Professor Sahie Kang of Middlebury College will give a lecture titled: Planning Assessment with Standard Based Curriculum. Please RSVP for the event here. This event is sponsored by CSLC.

Abstract:

In a standard based foreign language program, the curriculum and assessment rely on the teaching and evaluation of student understanding with respect to agreed-upon standards, also known as "outcomes." The standards set the criteria for students’ successful demonstration of the understanding of a concept or skill beyond what they “know” about a concept, such that the purpose of standards-based assessment is to connect evidence of learning to learning outcomes (the standards). When standards are explicit and clear, the learner becomes aware of his/her learning with reference to the standards, and the teacher may use assessment data to give meaningful feedback to students about their progresses. The understanding of one's own learning allows students to focus on own learning, so strengthens self-regulation and meta-cognition with more effective learning strategies.

Since “Proficiency Movement” began in 80’s, the efforts to develop learners’ communicative competence along with its assessment try to set clear standards for the students’ proficiency gains.  ACTFL proficiency guidelines are one of the well-adopted proficiency standards which are set in terms of functional abilities, context and content areas, accuracy of performances measured by native interlocuters’ comprehensibility and text types produced by the learners.  ACTFL Oral Proficiency Interview (OPI) is one way to measure speaking proficiency after a significant period of language learning based on the proficiency standards.  Later, Integrated Performance Assessment (IPA, Adair-Hauck, Glisan and Troyan, 2013) model was introduced with modified integrated performance standards to measure students’ on-going performances of integrated skills of reading, listening, speaking and writing during a language course.  

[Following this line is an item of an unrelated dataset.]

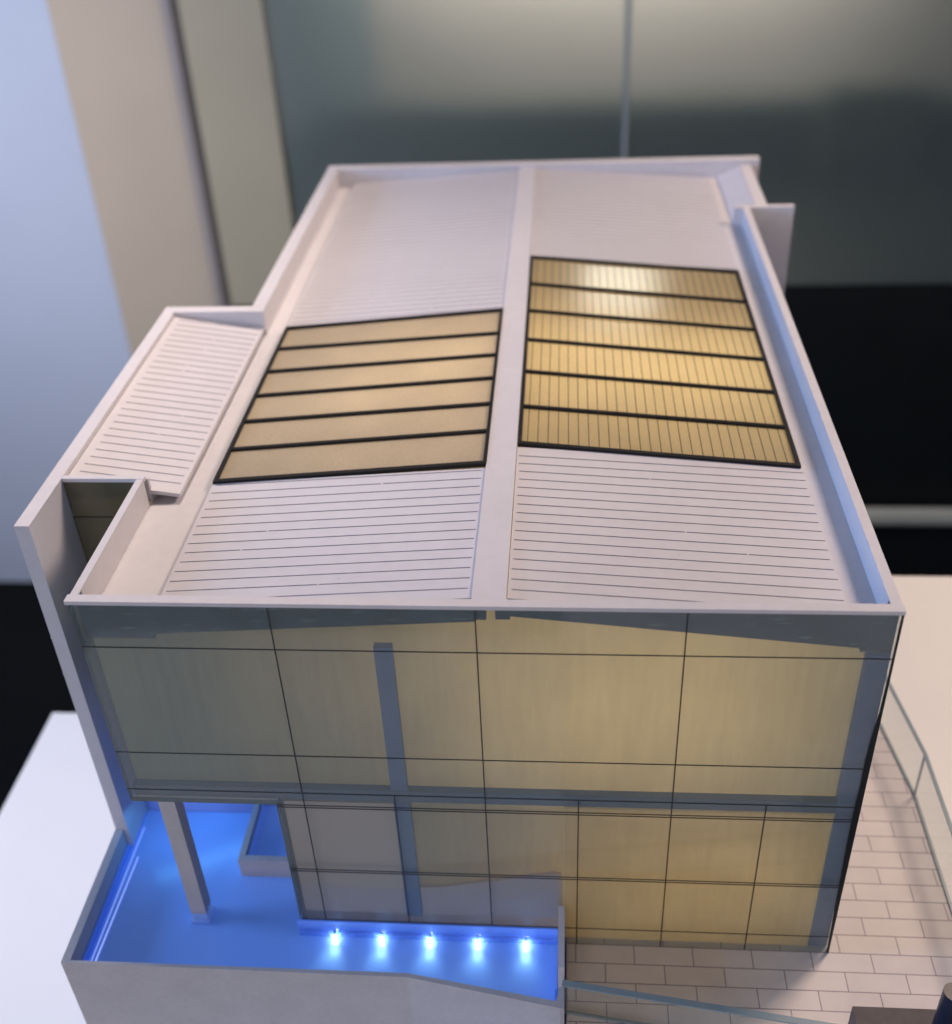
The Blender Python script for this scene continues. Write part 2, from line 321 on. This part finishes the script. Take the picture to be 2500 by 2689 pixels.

In order to verify whether IPA model has validity and reliability, the presenter will discuss an actual implementation of IPA in an Advanced Korean class and shares students’ performance data which were collected and analyzed based on performance rubrics. The presenter will also analyze if there are correlations between IPA results and Proficiency outcomes measured by OPI to support the test validity. At the same time, she will emphasize the significance of “Backward design (Wiggins and McTighe, 2005)” which links learning objectives with the evidences of learning followed by learning activities.  “Backward Design” contrasts sharply with the traditional approach of planning instructional activities first and designing assessment later in the instructional process, so the presenter urges teachers to determine the evidences of learning through effective assessment to verify learning goals before planning any instructional activities.

Speaker bio:

Sahie Kang (Ph.D. in Linguistics, University of Florida) is the Director of the School of Korean, Middlebury College since 2015 and Professor Emeritus at Defense Language Institute Foreign Language Center.  She is currently the president of the American Association of Teachers of Korean and the founding chair and the 3rd chair of the Korean Special Interest Group at the American Council on the Teaching of Foreign Languages (2006-2009 & 2012-2015).  She has also served as Vice President of the International Association of Korean Language Education (2005-2007). She has been a Master Trainer and tester for the ACTFL Oral Proficiency Interview since 2002 and conducted numerous OPI Assessment workshops in major universities in the US as well as in Korea. Her publications include National Standards for Foreign Language Learning in the 21st Century (with Y. Cho et al, 2010), "Implementing and Assessing Portfolio Projects," (with J. Shannon in TESOL 2008 PAIS ), History of Korean Language Education, (with K. Minn, Hangukmunwhasa, 2005) and "Syllabus Design for the Less Commonly Taught Languages," (with P. Boylan, in Korean Language in America, 2000). She served as a consultant for the Korean Flagship Program at University of Hawaii and for the Proficiency Assessment Project at American Council on International Education, and as an Oversight Committee Member for National Standard Curriculum Project of AATK.